Развитие протестантского движения не замедлило выйти из книг и кружков на улицу, и в Кракове в маскарадных процессиях 1549 и 1550 годах всенародно осмеивалась обрядность католической церкви. Не замедлили появлением своим многочисленные протестантские съезды, открыто рассуждавшие о том, как двигать реформацию; состоялись один за другим, с 1554 года начиная, настоящие протестантские синоды; начался переход в протестантские руки костелов, причем выбрасывались из них католические иконы.
Движение росло не по дням, а по часам, вследствие неопределенности характера, переменчивости взглядов и вечной нерешительности короля Сигизмунда-Августа, вечно откладывавшего «до завтра» свои настоятельнейшие решения. Нельзя сказать, чтобы король не видел того, в чем нуждалась Польша; он предсказывал даже её падение, но стать господином своего положения, ухватить шедшее ему в руки счастье, освободиться от Рима, образовать народную, польскую церковь, — он не мог, или, вернее, не смел.

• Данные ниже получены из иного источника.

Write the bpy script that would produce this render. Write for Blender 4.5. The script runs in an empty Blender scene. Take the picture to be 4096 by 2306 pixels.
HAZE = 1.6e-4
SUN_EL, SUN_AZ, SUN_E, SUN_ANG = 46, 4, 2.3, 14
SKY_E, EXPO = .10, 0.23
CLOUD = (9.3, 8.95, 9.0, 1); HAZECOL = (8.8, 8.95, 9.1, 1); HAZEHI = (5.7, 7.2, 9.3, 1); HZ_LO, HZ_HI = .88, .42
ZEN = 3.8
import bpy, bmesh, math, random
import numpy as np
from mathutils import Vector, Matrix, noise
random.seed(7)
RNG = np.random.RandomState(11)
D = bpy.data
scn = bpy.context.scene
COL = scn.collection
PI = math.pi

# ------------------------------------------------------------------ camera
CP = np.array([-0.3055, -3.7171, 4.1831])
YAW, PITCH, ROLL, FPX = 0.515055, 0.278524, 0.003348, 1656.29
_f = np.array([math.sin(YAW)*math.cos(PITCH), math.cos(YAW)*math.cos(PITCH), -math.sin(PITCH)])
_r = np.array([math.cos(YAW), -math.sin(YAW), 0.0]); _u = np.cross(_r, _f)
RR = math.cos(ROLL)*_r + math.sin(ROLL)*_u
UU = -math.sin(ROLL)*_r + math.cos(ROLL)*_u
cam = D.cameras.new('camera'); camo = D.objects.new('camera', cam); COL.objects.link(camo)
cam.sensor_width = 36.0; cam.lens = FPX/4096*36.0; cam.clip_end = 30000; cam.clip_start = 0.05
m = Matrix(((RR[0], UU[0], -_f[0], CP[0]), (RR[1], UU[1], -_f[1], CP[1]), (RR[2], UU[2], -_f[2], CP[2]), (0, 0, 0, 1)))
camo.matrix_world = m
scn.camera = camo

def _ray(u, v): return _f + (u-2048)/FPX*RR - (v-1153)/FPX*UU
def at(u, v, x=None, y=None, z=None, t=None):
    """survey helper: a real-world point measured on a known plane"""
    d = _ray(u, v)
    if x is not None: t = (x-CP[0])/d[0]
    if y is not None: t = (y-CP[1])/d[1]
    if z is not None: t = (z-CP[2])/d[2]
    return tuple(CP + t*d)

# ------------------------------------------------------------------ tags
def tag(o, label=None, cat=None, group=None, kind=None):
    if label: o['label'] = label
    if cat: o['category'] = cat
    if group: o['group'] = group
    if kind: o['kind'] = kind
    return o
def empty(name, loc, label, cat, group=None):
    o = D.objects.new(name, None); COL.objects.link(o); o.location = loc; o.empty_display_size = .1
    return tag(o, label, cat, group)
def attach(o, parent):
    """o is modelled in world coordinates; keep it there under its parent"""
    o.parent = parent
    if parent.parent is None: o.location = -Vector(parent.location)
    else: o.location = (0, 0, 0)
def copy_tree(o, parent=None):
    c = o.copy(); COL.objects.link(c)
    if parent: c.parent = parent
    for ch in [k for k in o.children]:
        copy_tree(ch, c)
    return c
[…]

Для этого нужна была или циническая энергия Генриха VIII Английского, или ясное понимание значения минуты для цели действия, как в Густаве-Вазе Шведском; в Сигизмунде-Августе ничего подобного не было: он угождал и католикам, и протестантам, и обещал даже последним, на сейме 1555 года, создать национальный собор, он разрешил каждому у себя в доме держать каких угодно Капланов, служить по какому угодно обряду, принимать причастие под двумя видами, а ксендзам — жениться. Год спустя он уже приравнивает протестантскую ересь к государственной измене. Заверяя папу в самом теплом правоверии, он переписывается с Кальвином и дает в Вильне аудиенцию призванному из Европы знаменитому реформатору поляку Яну Ласкому[22], и даже беседует несколько раз с антитринитарием Лелием Социном[23].